Stated goal: From the listing below, copy every line with the word "picture".

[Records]
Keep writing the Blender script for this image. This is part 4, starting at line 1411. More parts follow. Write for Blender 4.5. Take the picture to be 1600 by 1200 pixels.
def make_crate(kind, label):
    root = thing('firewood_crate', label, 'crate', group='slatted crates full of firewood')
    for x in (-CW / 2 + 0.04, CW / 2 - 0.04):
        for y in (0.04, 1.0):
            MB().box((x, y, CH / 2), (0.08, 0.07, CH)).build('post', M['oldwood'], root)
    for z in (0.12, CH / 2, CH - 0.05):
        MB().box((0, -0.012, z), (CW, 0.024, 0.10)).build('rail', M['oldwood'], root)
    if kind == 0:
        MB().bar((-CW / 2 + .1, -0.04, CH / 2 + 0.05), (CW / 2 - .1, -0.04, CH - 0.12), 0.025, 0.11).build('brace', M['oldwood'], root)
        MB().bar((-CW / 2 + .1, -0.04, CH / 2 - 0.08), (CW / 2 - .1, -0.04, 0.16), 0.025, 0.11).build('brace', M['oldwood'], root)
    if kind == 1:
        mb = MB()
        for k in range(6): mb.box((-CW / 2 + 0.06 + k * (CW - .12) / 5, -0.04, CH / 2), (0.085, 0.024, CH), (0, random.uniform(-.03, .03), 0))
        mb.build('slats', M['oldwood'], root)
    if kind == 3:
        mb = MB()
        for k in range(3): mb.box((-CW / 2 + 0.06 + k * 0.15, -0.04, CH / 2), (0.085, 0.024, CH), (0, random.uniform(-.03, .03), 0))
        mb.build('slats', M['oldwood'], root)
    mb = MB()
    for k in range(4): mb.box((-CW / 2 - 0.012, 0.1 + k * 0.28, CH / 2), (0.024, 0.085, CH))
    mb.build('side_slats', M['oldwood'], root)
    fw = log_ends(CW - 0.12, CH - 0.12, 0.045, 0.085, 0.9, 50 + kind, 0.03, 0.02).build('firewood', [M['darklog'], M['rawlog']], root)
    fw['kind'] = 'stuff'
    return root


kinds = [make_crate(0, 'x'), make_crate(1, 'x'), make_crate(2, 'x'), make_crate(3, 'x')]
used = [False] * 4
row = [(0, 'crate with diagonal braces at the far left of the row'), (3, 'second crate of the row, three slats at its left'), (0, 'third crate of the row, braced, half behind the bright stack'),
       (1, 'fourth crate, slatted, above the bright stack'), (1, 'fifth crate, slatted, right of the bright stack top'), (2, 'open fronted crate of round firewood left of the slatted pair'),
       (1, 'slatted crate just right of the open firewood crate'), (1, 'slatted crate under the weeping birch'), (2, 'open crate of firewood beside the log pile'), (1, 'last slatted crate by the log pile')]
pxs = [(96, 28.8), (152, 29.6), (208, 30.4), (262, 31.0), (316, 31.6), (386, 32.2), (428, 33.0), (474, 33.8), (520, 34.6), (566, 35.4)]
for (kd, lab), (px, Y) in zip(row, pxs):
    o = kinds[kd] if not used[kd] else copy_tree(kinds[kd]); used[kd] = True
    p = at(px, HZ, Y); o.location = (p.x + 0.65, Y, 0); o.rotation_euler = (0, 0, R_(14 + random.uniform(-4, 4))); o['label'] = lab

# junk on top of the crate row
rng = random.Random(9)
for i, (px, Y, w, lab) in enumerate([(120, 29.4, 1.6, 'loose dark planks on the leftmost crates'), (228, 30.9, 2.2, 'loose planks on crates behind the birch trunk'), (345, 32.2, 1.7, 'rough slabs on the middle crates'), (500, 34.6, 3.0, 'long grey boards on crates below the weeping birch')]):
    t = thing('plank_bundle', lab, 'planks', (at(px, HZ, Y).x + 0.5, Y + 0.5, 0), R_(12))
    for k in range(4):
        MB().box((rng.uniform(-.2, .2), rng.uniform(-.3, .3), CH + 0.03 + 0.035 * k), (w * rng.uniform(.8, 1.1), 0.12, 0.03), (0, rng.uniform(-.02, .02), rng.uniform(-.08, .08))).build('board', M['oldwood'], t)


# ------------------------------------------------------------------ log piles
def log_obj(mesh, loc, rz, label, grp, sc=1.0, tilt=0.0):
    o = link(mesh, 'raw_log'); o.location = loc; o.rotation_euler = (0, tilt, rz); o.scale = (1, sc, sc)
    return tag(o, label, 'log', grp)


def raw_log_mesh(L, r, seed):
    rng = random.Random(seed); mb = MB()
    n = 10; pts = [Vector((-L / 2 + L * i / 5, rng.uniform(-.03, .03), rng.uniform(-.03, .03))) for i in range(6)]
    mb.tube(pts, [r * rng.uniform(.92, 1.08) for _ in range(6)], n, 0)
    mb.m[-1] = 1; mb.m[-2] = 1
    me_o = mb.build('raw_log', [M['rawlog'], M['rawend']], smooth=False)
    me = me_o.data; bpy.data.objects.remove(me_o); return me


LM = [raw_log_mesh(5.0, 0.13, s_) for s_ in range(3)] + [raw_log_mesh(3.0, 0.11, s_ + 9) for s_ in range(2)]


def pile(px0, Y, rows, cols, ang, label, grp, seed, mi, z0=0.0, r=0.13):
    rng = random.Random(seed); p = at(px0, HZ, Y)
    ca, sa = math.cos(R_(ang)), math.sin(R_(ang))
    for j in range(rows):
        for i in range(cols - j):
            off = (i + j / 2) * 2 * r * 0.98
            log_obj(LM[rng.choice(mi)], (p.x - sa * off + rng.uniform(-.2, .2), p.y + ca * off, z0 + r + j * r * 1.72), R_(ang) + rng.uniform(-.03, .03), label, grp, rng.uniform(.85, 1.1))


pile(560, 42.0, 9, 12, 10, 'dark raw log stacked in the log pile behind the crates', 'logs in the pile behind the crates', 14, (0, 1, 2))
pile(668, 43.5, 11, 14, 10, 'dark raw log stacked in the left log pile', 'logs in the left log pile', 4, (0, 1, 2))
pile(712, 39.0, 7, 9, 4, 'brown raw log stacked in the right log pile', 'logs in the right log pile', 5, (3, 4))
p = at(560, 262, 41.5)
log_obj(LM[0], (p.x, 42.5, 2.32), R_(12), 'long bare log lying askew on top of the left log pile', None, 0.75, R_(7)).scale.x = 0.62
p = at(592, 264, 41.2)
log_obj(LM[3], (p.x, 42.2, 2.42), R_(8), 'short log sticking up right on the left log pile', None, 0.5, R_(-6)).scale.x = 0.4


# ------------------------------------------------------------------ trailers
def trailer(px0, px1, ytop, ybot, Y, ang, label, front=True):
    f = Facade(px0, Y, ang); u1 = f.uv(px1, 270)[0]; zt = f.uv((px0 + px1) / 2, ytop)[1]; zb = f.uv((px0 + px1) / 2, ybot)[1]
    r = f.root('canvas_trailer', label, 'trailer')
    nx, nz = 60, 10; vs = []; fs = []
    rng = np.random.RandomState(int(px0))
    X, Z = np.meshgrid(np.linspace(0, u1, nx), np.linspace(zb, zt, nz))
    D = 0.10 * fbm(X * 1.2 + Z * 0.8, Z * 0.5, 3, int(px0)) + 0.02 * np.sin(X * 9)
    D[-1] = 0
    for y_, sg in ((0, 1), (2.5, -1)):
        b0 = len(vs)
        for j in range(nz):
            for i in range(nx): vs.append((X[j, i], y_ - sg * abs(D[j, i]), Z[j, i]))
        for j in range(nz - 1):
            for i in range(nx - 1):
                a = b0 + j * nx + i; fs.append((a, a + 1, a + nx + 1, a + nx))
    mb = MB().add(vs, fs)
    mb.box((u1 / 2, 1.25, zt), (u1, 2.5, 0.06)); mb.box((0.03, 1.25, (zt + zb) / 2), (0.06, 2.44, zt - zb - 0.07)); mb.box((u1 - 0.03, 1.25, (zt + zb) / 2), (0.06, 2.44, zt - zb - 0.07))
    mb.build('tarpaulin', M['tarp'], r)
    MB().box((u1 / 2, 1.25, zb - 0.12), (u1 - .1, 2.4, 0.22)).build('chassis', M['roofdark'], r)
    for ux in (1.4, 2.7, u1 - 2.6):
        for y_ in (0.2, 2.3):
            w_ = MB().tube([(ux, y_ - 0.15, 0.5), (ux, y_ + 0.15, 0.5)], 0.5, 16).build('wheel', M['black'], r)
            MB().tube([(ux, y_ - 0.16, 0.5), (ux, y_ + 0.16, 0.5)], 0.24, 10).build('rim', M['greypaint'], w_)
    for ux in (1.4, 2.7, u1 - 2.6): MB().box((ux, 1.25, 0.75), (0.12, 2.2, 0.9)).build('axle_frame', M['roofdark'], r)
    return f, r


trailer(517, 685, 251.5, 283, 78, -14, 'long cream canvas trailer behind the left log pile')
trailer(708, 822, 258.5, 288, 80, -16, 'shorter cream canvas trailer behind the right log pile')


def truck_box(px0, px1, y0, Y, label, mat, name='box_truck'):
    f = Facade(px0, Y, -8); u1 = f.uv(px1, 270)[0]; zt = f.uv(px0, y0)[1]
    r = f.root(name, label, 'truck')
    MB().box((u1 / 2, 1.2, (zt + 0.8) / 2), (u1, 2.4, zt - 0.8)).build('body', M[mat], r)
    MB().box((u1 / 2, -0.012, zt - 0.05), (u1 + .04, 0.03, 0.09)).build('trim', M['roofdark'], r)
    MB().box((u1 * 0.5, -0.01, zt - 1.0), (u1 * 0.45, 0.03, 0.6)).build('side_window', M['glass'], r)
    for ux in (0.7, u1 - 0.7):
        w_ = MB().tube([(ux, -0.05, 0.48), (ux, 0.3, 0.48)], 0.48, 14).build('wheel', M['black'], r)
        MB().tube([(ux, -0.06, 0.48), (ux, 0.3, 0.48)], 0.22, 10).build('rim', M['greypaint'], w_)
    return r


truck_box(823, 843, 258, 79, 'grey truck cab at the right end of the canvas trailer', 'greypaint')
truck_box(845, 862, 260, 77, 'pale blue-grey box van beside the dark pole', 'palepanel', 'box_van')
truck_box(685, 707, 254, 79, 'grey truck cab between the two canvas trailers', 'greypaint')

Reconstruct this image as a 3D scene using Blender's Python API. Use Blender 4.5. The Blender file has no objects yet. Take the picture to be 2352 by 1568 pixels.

Complete response:
Keep writing the Blender script for this image. This is part 4, starting at line 1411. More parts follow. Write for Blender 4.5. Take the picture to be 1600 by 1200 pixels.
Reconstruct this image as a 3D scene using Blender's Python API. Use Blender 4.5. The Blender file has no objects yet. Take the picture to be 2352 by 1568 pixels.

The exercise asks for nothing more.